Technology, social media and children being exposed to so much more is, unfortunately, part and parcel of the world we are living in.

Children and screens, it is a daily bain of modern parenting and one that is never far from research and articles, especially of late. Technology, social media and children being exposed to so much more is all, unfortunately, part and parcel of the world we are living in.
Setting and maintaining reasonable boundaries around the technology is now a fundamental part of parenting. Of paramount importance is about when to give a child their very own device.
When a child should get a phone and how long should children spend on screens are really hot topics at the moment affecting most parents at some stage of their child’s life. According to the latest research, on average, a child gets his or her first smartphone at 10 years old.
That same study shows that by age 12, a full 50 percent of children have social media accounts (primarily Facebook and Instagram).
This issue does not discriminate either as Madonna has recently come out to say.
Madonna has complained of losing a link to her children after giving them mobile phones at a relatively young age, to the extent that she has prevented her 13-year-old son from having one.
“I made a mistake when I gave my older children phones when they were 13,” said the mother of six
In an interview with Vogue magazine, she said: “It ended my relationship with [my children], really. Not completely, but it became a very, very big part of their lives. They became too inundated with imagery and started to compare themselves to other people, and that’s really bad for self-growth.”
In a recent interview, Bill Gates said he didn't let any of his children get their own phone until they were 14 years old.
"No two kids are the same, and there's no magic number ... A kid's age is not as important as his or her own responsibility or maturity level."
If you're looking for a way to evaluate that maturity level, here is a list of practical questions to ask yourself before giving a child their first phone:
  • Do your children "need" to be in touch for safety reasons?
  • Can they get behind the concept of limits for minutes talked and apps downloaded?
  • Do they understand fully what cyber-bullying is and the harm that can cause?
  • Can they be trusted not to text during class, disturb others with their conversations, and to use the text, photo, and video functions responsibly (and not to embarrass or harass others)?
As a mum I four, I have to be honest and say this new world of social media and screens absolutely terrifies me. Our nine-year-old has recently begun to ask for a mobile phone we will be saying no as long as we can.
Cyber-bullying is a topic that frightens me the most.

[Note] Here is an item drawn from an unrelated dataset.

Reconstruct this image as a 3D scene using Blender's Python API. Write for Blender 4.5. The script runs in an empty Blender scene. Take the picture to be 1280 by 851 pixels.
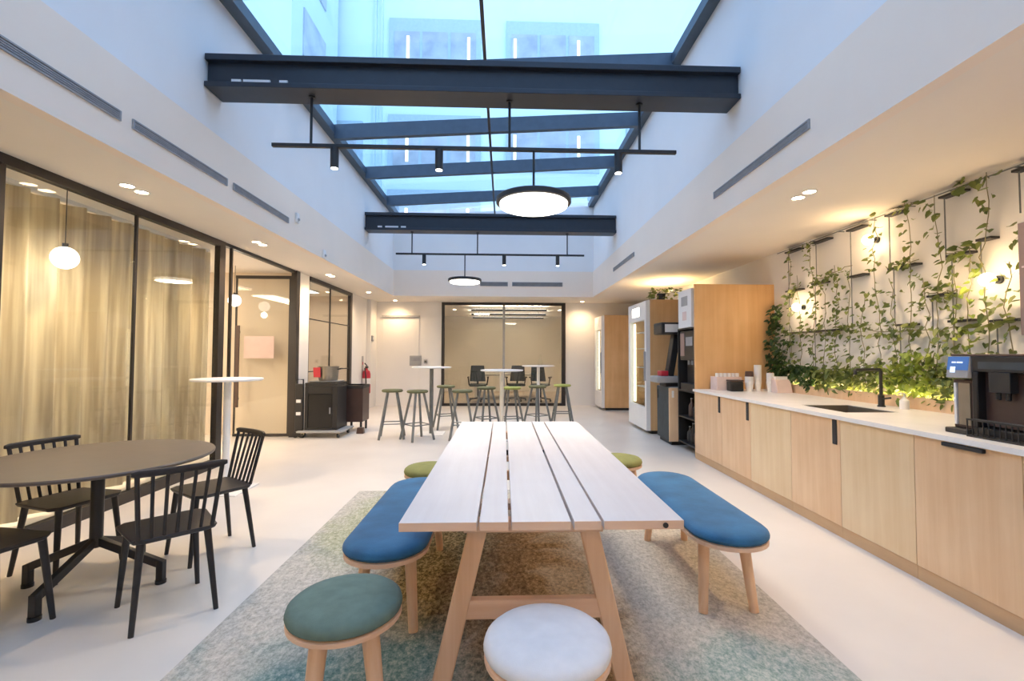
import bpy, bmesh, math, random
from mathutils import Vector, Matrix
R = math.radians
PI = math.pi
random.seed(7)
SC = bpy.context.scene
COL = SC.collection

# ------------------------------------------------------------------ materials
def new_mat(name):
    m = bpy.data.materials.new(name); m.use_nodes = True
    nt = m.node_tree
    return m, nt, nt.nodes['Principled BSDF']

def N(nt, typ, **kw):
    n = nt.nodes.new(typ)
    for k, v in kw.items():
        if k in n.inputs: n.inputs[k].default_value = v
        else: setattr(n, k, v)
    return n

def ramp(nt, fac, stops):
    r = nt.nodes.new('ShaderNodeValToRGB')
    el = r.color_ramp.elements
    while len(el) < len(stops): el.new(0.5)
    for e, (p, c) in zip(el, stops):
        e.position = p; e.color = (*c, 1)
    nt.links.new(fac, r.inputs['Fac'])
    return r.outputs['Color']

def plain(name, col, rough=0.5, metal=0.0, var=0.06, scale=9.0, bump=0.0, spec=0.5, sheen=0.0, coat=0.0):
    m, nt, b = new_mat(name)
    tc = N(nt, 'ShaderNodeTexCoord')
    nz = N(nt, 'ShaderNodeTexNoise', Scale=scale, Detail=4.0)
    nt.links.new(tc.outputs['Object'], nz.inputs['Vector'])
    lo = tuple(max(0, c * (1 - var)) for c in col); hi = tuple(min(1, c * (1 + var)) for c in col)
    nt.links.new(ramp(nt, nz.outputs['Fac'], [(0.3, lo), (0.7, hi)]), b.inputs['Base Color'])
    b.inputs['Roughness'].default_value = rough
    b.inputs['Metallic'].default_value = metal
    b.inputs['Specular IOR Level'].default_value = spec
    b.inputs['Sheen Weight'].default_value = sheen
    b.inputs['Coat Weight'].default_value = coat
    if bump:
        bp = N(nt, 'ShaderNodeBump', Strength=bump, Distance=0.004)
        n2 = N(nt, 'ShaderNodeTexNoise', Scale=scale * 25, Detail=2.0)
        nt.links.new(tc.outputs['Object'], n2.inputs['Vector'])
        nt.links.new(n2.outputs['Fac'], bp.inputs['Height'])
        nt.links.new(bp.outputs['Normal'], b.inputs['Normal'])
    return m

def wood(name, dark, light, axis='Z', scale=1.0, rough=0.5, coat=0.0):
    m, nt, b = new_mat(name)
    tc = N(nt, 'ShaderNodeTexCoord')
    mp = N(nt, 'ShaderNodeMapping')
    s = {'X': (0.8, 14, 14), 'Y': (14, 0.8, 14), 'Z': (14, 14, 0.8)}[axis]
    mp.inputs['Scale'].default_value = tuple(k * scale for k in s)
    nt.links.new(tc.outputs['Object'], mp.inputs['Vector'])
    n1 = N(nt, 'ShaderNodeTexNoise', Scale=2.2, Detail=6.0, Roughness=0.6, Distortion=0.5)
    nt.links.new(mp.outputs['Vector'], n1.inputs['Vector'])
    n2 = N(nt, 'ShaderNodeTexNoise', Scale=2.0, Detail=3.0)
    nt.links.new(tc.outputs['Object'], n2.inputs['Vector'])
    mx = N(nt, 'ShaderNodeMath', operation='ADD'); mx.inputs[1].default_value = 0
    m2 = N(nt, 'ShaderNodeMath', operation='MULTIPLY'); m2.inputs[1].default_value = 0.5
    nt.links.new(n2.outputs['Fac'], m2.inputs[0])
    m3 = N(nt, 'ShaderNodeMath', operation='MULTIPLY'); m3.inputs[1].default_value = 0.5
    nt.links.new(n1.outputs['Fac'], m3.inputs[0])
    nt.links.new(m2.outputs[0], mx.inputs[0]); nt.links.new(m3.outputs[0], mx.inputs[1])
    nt.links.new(ramp(nt, mx.outputs[0], [(0.35, dark), (0.65, light)]), b.inputs['Base Color'])
    b.inputs['Roughness'].default_value = rough
    b.inputs['Coat Weight'].default_value = coat
    return m

def emis(name, col, strength):
    m, nt, b = new_mat(name)
    b.inputs['Base Color'].default_value = (*col, 1)
    b.inputs['Emission Color'].default_value = (*col, 1)
    b.inputs['Emission Strength'].default_value = strength
    return m

def glass(name, tint, ior=1.45, rough=0.0):
    m = bpy.data.materials.new(name); m.use_nodes = True
    nt = m.node_tree; nt.nodes.clear()
    out = N(nt, 'ShaderNodeOutputMaterial')
    tr = N(nt, 'ShaderNodeBsdfTransparent'); tr.inputs['Color'].default_value = (*tint, 1)
    gl = N(nt, 'ShaderNodeBsdfGlossy'); gl.inputs['Roughness'].default_value = rough
    lw = N(nt, 'ShaderNodeLayerWeight', Blend=0.5)
    pw = N(nt, 'ShaderNodeMath', operation='POWER'); pw.inputs[1].default_value = 5.0
    nt.links.new(lw.outputs['Facing'], pw.inputs[0])
    f0 = ((ior-1)/(ior+1))**2
    fr = N(nt, 'ShaderNodeMath', operation='MULTIPLY_ADD'); fr.inputs[1].default_value = 1-f0; fr.inputs[2].default_value = f0
    nt.links.new(pw.outputs[0], fr.inputs[0])
    mx = N(nt, 'ShaderNodeMixShader')
    nt.links.new(fr.outputs[0], mx.inputs[0]); nt.links.new(tr.outputs[0], mx.inputs[1]); nt.links.new(gl.outputs[0], mx.inputs[2])
    nt.links.new(mx.outputs[0], out.inputs['Surface'])
    return m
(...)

A form of bullying that is constant. It is 24/7 and the child cannot get a break from it.
I think what is hugely important is education. Social media is a part of our lives now and I think schools and parents need to get on board. Learn themselves about the risks and benefits of its use within the classroom and life and educate children on how to use it appropriately.
What do YOU think readers? What age do you think is an appropriate age for your child to get a phone?